You mean you are simpleton who can't see the big picture. lol at arguing about my claims being unsubstantiated. More literalist thinking. We are in the realm of logic here. Try to think in concepts not in blunt objects. Use your logic. That the free market works it out. Did that happen with segregation? Did the free market just work that out or did the government have to step in? Workers rights in general. Free market? Or government intervention?

nothing vague at all at using your own logic against you. maybe it is just too big for your brain. You are incapable of rational thought. It is a simple concept though. Let's apply your logic of faith in the invisible hand to other situations and see how it played out.
 
implement a 1 percent income tax across the board towards the bums fund -- see how fast Seattle / Washington starts sweeping the homeless into the woods.
 
implement a 1 percent income tax across the board towards the bums fund -- see how fast Seattle / Washington starts sweeping the homeless into the woods.

there's already a B&O tax and many companies already pay more than 1% for the pleasure of having a business in washington.. i pay 1.5% on gross receipts.. not net receipts..
 
Lol...250k a year is not rich.

Implement a voluntary basis state tax there.
Let's see if Washington's liberals put their money where their mouth is.

Exactly, 250k a year in seattle is about minimum needed to buy a single family house that someone working in a factory could have afforded 30 years ago
 
Seattle is a disgusting piece of shit city. I'm cheering for Amazon in this one. I hope they bankrupt the entire place.
I've got a visitor from Germany here for the weekend and he wanted to see Seattle

He was shocked, to say the least. He asked me non stop "is he on drugs? Are they on drugs?" Lol
 
Exactly, 250k a year in seattle is about minimum needed to buy a single family house that someone working in a factory could have afforded 30 years ago


They've also added 200,000 people since then. How do you think that affects houseing prices?
 
You mean you are simpleton who can't see the big picture. lol at arguing about my claims being unsubstantiated. More literalist thinking. We are in the realm of logic here. Try to think in concepts not in blunt objects. Use your logic. That the free market works it out. Did that happen with segregation? Did the free market just work that out or did the government have to step in? Workers rights in general. Free market? Or government intervention?
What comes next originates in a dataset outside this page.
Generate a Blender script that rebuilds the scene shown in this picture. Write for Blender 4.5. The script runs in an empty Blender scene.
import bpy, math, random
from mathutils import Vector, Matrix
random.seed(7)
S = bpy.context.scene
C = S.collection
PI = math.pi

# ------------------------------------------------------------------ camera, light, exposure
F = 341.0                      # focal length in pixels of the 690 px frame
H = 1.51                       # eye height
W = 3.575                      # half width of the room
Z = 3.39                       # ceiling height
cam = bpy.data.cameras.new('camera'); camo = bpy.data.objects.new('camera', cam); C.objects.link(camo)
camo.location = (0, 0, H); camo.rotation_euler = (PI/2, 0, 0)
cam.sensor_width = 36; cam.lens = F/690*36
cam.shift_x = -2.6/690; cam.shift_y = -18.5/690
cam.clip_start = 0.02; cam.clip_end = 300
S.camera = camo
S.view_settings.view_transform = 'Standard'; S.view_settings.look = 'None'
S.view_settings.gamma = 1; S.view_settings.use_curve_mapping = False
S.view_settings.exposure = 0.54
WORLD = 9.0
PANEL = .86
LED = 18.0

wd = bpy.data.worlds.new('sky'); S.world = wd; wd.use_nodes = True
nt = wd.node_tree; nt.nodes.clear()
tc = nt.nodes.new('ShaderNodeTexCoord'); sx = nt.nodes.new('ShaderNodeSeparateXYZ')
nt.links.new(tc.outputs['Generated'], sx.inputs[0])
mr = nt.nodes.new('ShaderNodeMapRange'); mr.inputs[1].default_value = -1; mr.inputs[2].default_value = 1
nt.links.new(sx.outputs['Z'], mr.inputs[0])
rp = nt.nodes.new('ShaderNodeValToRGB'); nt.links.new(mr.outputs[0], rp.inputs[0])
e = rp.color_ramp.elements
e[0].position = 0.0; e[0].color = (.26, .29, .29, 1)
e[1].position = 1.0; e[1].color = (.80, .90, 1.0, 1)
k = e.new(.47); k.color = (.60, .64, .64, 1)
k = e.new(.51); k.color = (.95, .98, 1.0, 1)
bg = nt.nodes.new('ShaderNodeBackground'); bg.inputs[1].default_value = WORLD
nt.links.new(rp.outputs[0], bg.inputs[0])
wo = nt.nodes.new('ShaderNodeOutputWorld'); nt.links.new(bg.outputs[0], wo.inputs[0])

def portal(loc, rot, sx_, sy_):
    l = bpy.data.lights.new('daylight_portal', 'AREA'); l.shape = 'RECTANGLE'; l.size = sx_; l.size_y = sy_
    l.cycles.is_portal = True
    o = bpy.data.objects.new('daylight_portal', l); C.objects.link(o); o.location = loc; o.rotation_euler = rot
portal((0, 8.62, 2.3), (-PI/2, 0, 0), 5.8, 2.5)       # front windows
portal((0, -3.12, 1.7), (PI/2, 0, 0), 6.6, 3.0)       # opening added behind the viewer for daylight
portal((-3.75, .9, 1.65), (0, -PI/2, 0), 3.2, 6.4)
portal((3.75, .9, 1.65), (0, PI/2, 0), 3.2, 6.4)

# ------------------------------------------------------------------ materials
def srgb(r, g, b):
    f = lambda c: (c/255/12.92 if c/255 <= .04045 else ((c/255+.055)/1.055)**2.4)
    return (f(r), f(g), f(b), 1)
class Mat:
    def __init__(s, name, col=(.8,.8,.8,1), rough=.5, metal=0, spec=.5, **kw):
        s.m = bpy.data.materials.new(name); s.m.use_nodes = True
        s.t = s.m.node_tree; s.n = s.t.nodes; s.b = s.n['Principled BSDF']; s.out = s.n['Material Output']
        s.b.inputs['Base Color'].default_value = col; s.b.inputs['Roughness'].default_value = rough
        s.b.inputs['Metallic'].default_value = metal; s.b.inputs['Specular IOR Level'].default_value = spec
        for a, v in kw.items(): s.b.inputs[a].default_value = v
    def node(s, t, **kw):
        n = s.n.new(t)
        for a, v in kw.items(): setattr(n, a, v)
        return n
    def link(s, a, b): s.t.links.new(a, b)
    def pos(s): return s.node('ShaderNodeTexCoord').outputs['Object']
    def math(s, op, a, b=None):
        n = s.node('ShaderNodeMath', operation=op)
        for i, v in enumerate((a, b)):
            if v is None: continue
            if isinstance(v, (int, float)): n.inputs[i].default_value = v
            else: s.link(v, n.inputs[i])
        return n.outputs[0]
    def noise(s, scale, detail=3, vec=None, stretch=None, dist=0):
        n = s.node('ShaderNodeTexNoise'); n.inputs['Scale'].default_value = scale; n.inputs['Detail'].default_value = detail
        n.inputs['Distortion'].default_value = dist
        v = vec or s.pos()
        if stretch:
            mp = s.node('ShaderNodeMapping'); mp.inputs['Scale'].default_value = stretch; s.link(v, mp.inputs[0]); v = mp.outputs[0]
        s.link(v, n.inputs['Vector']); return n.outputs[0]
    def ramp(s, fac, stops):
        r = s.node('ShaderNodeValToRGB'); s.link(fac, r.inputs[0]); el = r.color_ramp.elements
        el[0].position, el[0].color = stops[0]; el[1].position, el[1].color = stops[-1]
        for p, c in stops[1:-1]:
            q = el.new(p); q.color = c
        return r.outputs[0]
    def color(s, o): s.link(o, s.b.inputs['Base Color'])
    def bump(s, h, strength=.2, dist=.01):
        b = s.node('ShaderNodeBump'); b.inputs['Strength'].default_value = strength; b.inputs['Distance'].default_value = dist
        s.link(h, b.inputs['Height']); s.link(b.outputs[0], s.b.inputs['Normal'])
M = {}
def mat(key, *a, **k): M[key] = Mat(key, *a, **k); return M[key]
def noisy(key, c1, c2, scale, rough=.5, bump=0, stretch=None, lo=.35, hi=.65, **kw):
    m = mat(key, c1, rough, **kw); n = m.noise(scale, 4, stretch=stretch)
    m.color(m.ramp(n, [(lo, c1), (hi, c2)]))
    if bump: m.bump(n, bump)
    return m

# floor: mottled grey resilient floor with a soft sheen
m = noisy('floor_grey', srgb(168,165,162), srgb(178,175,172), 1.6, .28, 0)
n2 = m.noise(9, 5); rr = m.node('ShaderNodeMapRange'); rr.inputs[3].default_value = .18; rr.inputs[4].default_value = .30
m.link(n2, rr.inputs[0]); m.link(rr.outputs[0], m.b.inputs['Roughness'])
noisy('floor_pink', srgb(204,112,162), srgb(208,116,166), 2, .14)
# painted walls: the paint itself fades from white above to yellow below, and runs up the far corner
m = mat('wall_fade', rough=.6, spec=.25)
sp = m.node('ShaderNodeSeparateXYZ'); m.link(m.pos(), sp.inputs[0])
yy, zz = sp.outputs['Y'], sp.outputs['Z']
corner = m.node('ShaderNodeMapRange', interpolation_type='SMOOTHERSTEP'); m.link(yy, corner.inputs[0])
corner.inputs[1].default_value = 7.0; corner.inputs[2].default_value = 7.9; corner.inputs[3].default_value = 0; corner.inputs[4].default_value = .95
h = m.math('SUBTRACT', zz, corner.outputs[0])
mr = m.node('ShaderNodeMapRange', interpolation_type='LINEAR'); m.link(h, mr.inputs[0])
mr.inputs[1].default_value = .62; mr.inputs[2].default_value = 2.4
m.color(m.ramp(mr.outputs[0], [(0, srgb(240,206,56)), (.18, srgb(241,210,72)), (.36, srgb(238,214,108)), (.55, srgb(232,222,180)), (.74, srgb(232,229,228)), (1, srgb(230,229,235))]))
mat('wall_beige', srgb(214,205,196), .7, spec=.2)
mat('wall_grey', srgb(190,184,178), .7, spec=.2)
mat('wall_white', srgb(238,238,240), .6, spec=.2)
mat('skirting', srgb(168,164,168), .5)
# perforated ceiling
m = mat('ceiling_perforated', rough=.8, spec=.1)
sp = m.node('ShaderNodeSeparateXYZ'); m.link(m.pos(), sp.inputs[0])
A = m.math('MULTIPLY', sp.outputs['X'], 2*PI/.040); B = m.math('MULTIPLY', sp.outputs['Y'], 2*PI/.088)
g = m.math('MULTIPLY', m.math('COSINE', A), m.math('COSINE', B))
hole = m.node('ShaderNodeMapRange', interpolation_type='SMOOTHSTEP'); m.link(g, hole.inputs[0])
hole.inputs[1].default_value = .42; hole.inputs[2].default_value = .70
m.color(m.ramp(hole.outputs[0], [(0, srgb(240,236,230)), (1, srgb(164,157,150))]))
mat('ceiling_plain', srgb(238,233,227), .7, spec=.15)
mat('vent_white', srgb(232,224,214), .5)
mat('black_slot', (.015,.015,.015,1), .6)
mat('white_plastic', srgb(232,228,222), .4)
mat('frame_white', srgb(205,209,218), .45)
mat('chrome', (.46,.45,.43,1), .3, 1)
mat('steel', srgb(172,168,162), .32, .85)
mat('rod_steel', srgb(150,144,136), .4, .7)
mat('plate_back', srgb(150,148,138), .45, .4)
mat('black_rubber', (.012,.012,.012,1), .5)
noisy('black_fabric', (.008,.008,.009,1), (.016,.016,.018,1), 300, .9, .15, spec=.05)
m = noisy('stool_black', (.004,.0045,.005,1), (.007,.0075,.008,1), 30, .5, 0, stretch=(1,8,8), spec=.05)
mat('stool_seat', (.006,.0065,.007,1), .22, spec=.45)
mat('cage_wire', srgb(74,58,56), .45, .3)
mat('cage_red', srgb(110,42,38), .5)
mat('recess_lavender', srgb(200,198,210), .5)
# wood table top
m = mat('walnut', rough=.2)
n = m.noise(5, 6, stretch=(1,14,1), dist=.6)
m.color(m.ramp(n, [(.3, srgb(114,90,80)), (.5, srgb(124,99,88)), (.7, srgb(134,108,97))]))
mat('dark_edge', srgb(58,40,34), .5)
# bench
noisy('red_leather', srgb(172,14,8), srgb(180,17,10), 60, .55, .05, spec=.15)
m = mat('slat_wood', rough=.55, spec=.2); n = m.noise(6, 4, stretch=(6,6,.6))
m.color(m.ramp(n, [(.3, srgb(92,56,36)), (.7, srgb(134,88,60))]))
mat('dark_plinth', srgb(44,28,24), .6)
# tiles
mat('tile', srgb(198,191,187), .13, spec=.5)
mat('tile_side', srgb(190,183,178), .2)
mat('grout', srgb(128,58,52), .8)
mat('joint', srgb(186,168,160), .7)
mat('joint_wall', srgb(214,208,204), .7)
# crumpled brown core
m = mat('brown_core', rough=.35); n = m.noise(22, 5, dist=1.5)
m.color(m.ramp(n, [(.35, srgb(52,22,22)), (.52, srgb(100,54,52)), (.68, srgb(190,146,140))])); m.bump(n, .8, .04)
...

nothing vague at all at using your own logic against you. maybe it is just too big for your brain. You are incapable of rational thought. It is a simple concept though. Let's apply your logic of faith in the invisible hand to other situations and see how it played out.
It sounds like you've never proved anything in your life. Because the bottom line is that you still haven't made a convincing case, regardless of your convoluted explanation. The jury doesn't care about any of that.